What is expected
Count how many lines of the data below contain the string "Blender"; the reply should be that number alone.

Available records

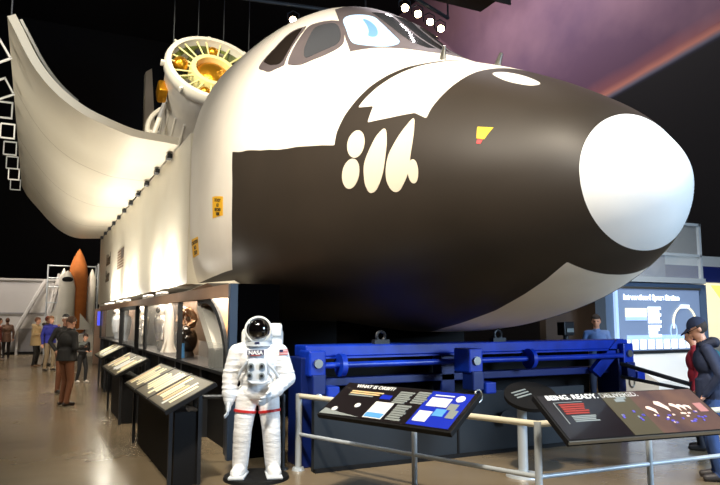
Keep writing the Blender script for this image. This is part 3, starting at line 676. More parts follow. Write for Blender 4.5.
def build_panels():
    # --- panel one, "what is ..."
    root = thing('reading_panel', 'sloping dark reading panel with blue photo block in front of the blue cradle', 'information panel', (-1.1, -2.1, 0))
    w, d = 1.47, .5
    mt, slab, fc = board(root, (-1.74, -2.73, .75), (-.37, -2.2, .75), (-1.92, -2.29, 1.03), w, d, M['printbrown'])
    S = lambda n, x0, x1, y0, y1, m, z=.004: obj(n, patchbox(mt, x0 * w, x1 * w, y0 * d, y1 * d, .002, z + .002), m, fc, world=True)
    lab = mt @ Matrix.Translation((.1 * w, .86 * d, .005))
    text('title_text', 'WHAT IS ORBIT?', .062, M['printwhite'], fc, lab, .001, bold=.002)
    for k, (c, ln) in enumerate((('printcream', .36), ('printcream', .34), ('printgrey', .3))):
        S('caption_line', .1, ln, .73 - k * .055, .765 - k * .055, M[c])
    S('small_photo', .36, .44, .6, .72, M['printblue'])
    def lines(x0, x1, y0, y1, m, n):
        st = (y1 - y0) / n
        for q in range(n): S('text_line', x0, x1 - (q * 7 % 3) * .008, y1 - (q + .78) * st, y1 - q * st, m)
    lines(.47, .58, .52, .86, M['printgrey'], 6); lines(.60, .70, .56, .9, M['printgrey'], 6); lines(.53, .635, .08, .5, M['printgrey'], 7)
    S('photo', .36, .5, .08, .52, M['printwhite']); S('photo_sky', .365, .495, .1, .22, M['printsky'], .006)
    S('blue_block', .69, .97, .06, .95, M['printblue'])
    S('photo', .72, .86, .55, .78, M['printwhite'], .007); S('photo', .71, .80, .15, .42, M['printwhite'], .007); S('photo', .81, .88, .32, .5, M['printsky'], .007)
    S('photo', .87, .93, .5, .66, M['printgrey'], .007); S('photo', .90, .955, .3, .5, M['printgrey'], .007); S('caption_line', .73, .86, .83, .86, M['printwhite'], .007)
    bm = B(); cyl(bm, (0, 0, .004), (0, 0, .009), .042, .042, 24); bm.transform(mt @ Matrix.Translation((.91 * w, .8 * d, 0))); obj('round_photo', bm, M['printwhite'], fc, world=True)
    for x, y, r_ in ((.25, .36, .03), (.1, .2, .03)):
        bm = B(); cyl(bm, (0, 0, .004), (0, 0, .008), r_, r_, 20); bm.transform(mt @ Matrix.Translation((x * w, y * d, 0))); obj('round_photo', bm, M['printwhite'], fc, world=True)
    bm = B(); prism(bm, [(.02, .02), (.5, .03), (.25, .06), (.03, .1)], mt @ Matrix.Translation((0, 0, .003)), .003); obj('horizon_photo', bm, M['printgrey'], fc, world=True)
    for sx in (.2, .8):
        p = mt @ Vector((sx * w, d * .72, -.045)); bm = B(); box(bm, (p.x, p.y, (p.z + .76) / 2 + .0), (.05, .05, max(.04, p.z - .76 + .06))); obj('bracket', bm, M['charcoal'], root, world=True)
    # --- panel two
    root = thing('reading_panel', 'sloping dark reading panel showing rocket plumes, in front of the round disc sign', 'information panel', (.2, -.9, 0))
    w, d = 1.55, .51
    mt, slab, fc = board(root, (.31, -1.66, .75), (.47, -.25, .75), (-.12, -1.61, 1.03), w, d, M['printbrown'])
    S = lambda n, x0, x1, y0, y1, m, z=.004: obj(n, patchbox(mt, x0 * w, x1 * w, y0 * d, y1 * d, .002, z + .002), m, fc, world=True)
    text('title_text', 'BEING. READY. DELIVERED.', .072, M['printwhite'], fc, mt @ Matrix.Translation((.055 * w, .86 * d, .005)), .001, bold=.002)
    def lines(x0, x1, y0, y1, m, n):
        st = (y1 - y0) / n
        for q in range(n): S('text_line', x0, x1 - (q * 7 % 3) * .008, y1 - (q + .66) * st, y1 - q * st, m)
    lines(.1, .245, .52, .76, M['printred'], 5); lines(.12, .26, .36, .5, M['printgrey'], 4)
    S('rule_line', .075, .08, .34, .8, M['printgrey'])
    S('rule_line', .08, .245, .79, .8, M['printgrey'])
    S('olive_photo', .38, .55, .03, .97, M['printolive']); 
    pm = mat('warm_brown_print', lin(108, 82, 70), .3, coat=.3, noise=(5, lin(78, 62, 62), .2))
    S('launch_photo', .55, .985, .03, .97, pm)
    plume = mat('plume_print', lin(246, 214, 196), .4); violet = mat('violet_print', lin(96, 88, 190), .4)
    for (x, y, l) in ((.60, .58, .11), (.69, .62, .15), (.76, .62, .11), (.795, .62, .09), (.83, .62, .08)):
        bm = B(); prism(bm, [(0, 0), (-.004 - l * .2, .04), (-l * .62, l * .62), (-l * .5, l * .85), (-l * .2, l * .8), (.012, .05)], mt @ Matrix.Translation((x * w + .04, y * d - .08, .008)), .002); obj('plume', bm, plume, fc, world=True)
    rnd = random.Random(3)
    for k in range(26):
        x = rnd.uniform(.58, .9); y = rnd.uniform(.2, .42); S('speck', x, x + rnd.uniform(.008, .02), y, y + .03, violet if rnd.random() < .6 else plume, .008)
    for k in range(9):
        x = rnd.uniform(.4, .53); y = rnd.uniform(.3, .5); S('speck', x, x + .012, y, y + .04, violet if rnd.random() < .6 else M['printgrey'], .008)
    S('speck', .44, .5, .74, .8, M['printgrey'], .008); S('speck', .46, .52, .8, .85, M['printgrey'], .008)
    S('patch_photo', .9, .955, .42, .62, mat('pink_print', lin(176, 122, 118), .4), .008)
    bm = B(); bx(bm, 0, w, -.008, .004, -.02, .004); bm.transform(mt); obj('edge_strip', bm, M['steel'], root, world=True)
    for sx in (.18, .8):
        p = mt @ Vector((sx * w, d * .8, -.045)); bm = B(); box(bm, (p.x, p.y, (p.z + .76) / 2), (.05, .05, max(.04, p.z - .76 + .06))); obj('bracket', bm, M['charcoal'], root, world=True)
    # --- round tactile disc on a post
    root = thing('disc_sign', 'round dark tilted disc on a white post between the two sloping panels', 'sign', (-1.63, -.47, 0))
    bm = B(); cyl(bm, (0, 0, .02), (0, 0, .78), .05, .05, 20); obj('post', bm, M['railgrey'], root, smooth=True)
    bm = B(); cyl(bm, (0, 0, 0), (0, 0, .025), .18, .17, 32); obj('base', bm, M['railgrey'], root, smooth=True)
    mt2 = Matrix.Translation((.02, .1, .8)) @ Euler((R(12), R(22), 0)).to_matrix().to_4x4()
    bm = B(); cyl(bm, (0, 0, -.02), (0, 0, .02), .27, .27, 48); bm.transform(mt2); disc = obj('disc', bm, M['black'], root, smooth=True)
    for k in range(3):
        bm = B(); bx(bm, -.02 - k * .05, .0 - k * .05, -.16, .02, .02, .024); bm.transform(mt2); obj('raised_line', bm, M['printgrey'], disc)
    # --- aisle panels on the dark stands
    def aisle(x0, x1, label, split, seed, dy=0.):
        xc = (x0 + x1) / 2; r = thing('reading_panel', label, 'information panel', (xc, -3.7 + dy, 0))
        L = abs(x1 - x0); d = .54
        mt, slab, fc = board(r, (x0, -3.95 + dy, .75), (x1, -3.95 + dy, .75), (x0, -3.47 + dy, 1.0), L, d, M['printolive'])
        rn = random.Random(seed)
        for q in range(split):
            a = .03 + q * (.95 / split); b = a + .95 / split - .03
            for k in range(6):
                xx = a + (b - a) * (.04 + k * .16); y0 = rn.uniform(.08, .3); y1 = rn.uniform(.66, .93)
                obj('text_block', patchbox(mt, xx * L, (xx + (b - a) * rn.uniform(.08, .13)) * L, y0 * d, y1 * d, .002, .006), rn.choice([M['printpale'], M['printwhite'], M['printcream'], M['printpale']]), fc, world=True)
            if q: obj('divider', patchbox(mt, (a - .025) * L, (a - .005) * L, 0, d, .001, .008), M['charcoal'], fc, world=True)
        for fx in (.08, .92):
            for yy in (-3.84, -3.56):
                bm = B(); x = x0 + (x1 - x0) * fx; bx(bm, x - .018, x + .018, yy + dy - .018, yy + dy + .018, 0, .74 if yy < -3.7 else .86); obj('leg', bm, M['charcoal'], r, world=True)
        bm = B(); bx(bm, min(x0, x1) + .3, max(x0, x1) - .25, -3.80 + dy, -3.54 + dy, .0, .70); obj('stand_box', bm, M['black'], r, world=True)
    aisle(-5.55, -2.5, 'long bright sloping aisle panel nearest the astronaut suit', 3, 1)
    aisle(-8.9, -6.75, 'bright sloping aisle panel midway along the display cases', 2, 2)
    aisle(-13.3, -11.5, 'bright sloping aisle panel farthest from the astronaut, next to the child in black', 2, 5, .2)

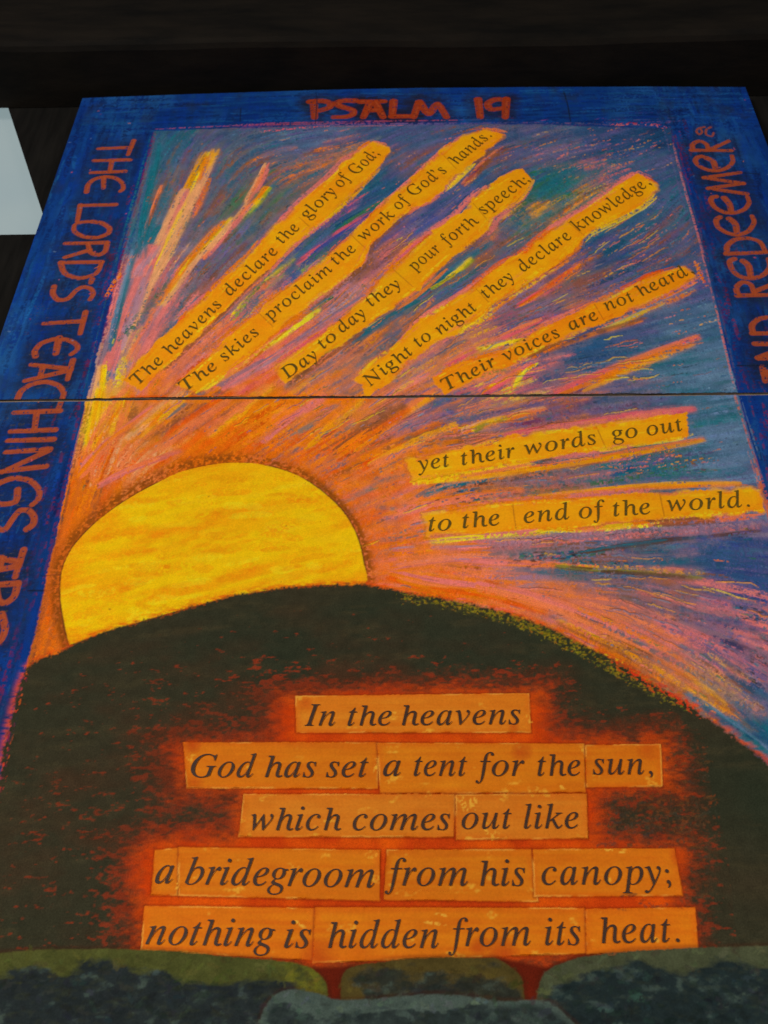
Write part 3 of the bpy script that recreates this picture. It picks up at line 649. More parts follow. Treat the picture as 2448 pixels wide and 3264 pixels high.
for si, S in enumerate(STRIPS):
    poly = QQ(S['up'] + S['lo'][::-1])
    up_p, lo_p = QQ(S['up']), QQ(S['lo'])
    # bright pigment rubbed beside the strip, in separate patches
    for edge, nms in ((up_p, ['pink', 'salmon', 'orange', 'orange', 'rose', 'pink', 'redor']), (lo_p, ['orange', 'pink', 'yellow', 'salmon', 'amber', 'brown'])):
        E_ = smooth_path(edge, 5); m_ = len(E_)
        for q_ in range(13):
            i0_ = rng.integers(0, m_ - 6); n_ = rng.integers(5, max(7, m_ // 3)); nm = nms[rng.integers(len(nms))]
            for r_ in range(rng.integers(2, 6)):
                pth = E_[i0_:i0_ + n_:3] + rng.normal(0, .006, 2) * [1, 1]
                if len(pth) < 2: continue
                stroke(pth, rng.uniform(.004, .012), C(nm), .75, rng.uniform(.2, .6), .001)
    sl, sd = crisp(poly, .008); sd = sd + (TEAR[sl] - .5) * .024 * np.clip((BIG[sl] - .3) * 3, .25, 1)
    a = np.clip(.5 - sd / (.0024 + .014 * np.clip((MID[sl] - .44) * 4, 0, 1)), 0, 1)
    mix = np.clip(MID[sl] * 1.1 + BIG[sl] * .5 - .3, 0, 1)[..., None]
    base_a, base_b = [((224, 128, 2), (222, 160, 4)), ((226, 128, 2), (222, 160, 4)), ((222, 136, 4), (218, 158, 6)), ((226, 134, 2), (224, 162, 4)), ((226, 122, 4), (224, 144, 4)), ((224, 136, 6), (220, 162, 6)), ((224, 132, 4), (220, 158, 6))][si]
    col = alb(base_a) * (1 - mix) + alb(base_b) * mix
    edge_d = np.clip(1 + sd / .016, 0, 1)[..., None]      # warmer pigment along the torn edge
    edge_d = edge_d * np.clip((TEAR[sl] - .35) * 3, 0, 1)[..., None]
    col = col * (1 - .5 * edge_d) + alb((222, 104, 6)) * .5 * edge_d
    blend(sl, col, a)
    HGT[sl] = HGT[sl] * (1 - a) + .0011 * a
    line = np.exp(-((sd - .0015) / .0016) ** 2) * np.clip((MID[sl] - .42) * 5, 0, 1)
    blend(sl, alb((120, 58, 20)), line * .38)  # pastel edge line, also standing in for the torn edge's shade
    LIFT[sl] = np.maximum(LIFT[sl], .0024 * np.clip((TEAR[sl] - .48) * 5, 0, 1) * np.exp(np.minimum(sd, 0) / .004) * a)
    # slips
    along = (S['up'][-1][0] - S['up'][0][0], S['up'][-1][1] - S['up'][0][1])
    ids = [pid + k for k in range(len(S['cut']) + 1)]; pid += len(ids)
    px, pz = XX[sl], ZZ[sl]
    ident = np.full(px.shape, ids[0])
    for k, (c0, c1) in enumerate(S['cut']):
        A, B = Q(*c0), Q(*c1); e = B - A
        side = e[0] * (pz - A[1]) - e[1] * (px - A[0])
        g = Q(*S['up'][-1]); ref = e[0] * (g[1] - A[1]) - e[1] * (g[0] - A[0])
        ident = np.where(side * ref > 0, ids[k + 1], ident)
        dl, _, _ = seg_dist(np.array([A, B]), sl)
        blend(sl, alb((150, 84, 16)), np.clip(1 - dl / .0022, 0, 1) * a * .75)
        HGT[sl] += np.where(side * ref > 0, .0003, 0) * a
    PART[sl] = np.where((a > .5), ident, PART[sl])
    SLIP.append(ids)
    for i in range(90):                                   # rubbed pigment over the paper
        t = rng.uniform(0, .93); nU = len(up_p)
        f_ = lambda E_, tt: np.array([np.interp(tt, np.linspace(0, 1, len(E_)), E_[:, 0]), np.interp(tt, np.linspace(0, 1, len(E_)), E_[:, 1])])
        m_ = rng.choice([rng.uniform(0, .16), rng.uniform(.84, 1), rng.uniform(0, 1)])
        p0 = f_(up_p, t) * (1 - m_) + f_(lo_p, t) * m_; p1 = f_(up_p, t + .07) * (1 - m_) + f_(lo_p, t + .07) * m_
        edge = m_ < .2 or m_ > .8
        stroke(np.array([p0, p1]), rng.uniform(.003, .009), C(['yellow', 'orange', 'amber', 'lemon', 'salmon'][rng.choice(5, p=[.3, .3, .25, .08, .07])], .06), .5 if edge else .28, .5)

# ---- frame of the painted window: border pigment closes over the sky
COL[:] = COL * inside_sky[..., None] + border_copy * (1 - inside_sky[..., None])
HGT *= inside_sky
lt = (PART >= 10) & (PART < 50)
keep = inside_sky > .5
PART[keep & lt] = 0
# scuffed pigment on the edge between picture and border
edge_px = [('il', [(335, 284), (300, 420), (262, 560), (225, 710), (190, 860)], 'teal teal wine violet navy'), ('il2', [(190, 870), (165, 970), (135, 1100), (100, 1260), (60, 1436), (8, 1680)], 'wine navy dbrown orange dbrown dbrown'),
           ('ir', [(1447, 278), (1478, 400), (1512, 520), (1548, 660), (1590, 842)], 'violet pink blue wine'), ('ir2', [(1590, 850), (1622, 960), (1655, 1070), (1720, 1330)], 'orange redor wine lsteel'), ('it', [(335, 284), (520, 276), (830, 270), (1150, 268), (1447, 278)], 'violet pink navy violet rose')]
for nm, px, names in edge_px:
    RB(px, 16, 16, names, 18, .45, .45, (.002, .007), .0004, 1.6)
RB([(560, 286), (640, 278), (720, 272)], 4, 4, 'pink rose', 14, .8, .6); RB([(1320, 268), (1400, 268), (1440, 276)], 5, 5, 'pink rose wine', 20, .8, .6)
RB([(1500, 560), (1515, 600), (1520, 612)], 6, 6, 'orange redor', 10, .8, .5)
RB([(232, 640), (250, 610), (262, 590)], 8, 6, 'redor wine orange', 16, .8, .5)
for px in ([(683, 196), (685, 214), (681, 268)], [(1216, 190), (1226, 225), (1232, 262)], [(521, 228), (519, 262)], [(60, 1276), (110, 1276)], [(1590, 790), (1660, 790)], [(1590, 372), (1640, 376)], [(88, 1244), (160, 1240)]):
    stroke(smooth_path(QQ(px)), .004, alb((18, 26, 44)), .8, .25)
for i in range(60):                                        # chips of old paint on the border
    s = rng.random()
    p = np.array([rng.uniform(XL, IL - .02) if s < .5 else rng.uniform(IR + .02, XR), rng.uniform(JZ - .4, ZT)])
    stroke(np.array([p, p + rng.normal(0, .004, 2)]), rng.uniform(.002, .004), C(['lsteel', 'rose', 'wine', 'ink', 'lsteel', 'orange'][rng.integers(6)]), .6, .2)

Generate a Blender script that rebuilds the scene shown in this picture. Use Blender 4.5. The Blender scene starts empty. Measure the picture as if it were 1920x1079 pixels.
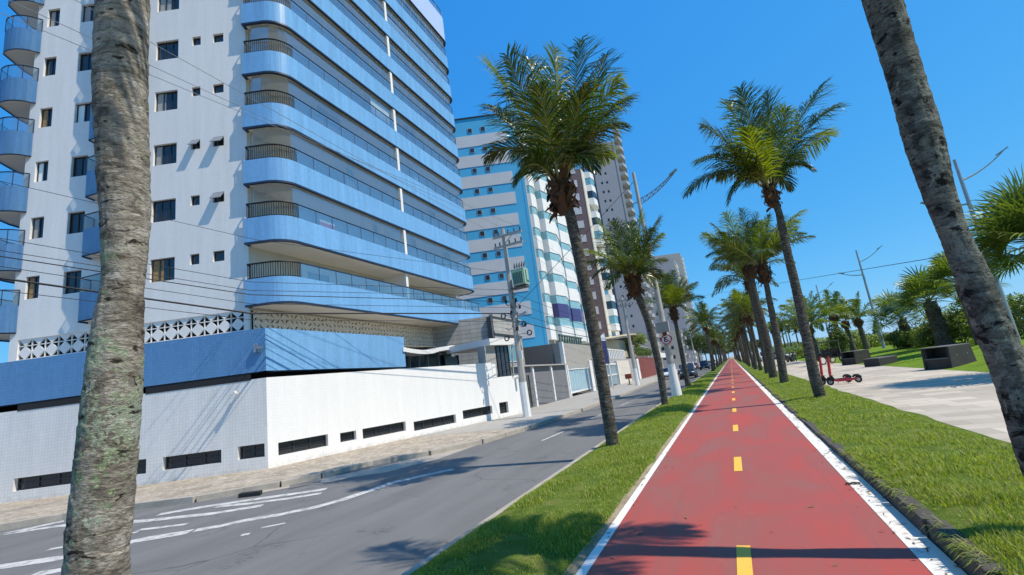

Complete response
2